### Objective
Go through the listing and return every line with "from" in it.
================================
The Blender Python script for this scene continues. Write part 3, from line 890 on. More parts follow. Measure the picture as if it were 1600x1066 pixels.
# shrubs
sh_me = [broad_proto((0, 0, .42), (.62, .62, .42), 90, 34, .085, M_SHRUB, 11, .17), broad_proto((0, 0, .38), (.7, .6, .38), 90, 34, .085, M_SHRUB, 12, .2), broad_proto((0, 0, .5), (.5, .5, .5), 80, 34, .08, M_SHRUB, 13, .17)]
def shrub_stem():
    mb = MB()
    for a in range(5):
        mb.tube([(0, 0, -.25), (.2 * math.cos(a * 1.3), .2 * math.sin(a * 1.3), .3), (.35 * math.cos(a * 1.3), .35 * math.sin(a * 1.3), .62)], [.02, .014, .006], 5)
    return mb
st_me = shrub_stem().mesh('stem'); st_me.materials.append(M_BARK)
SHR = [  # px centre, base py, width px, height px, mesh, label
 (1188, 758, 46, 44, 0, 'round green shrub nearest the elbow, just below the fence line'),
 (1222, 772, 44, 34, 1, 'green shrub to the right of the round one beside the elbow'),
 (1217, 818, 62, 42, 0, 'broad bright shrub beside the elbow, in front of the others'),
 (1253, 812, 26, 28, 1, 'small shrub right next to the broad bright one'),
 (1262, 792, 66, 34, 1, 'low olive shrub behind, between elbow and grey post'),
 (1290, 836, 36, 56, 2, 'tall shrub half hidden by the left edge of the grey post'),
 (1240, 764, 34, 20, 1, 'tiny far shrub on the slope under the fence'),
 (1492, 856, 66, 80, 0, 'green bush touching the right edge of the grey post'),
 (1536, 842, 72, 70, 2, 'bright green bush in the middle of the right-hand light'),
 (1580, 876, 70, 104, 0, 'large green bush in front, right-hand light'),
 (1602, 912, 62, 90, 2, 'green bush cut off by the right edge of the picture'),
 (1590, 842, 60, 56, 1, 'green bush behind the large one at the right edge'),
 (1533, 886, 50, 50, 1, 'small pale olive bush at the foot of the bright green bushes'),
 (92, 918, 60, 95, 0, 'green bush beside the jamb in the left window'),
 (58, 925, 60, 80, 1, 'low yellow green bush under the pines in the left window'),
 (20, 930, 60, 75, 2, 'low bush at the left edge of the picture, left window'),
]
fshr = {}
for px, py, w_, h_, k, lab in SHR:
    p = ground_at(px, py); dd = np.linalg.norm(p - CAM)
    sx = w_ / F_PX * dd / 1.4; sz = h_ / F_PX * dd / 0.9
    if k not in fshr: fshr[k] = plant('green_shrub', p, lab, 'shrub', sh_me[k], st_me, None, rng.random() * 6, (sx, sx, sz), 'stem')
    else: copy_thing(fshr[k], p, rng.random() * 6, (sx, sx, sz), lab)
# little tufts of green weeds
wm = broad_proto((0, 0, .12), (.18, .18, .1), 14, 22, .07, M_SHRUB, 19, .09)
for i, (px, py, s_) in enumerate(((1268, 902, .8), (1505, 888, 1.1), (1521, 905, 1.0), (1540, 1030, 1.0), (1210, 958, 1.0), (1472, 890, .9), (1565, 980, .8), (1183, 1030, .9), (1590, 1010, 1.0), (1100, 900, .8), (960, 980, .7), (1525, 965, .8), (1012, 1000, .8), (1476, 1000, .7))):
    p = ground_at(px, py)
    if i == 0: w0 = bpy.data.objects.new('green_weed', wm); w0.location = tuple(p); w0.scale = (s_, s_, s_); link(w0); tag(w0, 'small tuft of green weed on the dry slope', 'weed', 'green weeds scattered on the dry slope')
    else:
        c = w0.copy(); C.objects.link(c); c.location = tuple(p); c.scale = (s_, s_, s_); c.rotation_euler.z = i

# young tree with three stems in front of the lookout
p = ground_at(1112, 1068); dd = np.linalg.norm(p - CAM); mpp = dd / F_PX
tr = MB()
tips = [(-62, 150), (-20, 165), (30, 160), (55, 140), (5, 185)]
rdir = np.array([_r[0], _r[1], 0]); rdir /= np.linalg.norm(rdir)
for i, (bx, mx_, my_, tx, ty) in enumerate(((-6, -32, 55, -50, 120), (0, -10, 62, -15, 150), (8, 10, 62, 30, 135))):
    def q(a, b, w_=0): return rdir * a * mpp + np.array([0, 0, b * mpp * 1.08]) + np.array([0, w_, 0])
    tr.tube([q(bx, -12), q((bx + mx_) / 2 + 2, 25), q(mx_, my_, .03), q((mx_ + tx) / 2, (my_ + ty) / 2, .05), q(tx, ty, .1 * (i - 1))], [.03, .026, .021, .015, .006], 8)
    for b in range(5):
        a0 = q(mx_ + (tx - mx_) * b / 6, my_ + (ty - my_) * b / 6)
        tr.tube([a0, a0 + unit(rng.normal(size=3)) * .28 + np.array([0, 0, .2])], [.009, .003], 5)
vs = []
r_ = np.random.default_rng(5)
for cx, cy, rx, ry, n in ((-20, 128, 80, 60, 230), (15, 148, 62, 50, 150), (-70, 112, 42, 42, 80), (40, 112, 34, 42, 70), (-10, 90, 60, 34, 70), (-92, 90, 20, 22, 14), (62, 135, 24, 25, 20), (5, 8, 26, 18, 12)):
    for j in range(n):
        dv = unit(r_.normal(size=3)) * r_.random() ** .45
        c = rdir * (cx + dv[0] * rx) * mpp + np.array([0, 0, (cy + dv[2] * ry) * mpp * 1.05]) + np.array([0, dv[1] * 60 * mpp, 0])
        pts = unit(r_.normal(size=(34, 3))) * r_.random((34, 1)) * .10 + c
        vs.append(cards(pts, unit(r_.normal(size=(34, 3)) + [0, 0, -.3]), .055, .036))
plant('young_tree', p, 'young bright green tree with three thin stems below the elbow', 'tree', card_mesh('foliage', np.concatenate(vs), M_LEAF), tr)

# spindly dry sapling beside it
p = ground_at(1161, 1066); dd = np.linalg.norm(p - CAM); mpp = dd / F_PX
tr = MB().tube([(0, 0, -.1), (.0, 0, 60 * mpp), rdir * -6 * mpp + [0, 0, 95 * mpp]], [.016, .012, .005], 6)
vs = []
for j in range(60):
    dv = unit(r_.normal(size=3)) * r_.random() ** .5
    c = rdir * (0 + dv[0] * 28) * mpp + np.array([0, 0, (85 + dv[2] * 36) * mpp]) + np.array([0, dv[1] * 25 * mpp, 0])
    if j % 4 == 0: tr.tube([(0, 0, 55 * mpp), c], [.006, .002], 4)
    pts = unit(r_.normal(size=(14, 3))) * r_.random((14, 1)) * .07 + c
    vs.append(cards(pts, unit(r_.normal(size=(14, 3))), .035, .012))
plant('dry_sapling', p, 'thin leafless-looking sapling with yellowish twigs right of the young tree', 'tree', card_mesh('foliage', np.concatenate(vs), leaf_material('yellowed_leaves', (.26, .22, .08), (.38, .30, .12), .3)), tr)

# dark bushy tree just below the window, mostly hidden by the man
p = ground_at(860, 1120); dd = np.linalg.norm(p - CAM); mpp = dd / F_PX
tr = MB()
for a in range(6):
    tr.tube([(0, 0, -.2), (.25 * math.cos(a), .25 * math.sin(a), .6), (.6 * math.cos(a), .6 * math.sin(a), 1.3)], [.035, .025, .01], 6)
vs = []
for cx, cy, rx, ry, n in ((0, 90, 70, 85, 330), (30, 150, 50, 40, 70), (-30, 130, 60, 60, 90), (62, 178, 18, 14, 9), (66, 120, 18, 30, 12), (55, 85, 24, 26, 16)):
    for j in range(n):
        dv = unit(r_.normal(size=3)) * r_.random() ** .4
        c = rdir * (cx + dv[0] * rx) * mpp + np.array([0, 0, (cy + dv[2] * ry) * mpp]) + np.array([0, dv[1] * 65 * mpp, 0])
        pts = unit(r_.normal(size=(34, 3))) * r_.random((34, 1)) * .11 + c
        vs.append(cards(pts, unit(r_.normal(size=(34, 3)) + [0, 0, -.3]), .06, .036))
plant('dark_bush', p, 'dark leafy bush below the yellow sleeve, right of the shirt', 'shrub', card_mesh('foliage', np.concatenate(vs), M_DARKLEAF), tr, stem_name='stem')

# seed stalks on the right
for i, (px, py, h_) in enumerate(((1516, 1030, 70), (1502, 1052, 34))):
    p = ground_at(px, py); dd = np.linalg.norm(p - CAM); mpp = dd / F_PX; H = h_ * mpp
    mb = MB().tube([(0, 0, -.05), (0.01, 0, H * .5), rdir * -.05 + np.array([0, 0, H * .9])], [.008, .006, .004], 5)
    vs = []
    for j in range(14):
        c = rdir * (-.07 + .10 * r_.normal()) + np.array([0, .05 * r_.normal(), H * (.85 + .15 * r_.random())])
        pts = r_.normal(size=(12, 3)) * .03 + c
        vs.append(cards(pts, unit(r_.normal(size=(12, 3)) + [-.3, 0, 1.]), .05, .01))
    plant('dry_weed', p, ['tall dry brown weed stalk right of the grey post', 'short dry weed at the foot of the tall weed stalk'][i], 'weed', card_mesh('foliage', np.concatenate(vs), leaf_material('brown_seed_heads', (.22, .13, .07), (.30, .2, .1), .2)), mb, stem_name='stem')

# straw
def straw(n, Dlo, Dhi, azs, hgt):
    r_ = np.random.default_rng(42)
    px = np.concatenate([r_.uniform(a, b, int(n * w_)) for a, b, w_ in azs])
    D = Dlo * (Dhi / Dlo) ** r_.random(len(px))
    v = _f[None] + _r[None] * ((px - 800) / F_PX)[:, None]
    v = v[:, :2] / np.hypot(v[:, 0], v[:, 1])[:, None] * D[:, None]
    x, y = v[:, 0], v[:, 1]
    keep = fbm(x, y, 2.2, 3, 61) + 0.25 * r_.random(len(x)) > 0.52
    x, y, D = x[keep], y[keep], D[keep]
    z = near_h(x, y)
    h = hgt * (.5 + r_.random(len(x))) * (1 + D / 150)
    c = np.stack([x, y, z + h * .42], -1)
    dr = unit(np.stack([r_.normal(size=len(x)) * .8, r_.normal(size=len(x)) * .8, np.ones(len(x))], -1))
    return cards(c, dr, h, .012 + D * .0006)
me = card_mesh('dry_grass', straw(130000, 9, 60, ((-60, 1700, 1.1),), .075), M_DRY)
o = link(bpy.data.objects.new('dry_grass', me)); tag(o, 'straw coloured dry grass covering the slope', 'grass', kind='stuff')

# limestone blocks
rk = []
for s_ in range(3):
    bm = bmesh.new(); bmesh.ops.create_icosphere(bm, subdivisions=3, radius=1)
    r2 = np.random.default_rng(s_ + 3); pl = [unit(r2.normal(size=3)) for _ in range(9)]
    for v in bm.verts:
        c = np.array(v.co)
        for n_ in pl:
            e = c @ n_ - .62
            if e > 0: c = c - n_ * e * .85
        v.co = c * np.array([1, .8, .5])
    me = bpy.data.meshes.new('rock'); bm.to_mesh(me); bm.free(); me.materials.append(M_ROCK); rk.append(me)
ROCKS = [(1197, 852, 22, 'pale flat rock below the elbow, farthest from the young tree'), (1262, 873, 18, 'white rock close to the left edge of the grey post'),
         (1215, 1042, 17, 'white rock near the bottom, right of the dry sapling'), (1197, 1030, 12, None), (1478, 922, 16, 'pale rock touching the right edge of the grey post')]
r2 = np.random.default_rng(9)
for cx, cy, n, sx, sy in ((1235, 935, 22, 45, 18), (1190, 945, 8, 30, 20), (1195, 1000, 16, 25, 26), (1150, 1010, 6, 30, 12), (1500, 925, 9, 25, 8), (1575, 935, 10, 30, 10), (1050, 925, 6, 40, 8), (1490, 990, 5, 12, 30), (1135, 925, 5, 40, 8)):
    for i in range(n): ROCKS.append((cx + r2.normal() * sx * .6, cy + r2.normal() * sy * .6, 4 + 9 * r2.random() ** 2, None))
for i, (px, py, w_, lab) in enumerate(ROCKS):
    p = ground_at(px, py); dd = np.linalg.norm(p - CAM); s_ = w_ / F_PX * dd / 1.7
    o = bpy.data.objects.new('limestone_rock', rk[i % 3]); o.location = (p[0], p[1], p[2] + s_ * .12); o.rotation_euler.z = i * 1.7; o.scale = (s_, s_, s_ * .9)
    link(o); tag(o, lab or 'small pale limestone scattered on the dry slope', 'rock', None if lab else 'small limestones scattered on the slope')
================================
### Solution for this task
The Blender Python script for this scene continues. Write part 3, from line 890 on. More parts follow. Measure the picture as if it were 1600x1066 pixels.
ROCKS = [(1197, 852, 22, 'pale flat rock below the elbow, farthest from the young tree'), (1262, 873, 18, 'white rock close to the left edge of the grey post'),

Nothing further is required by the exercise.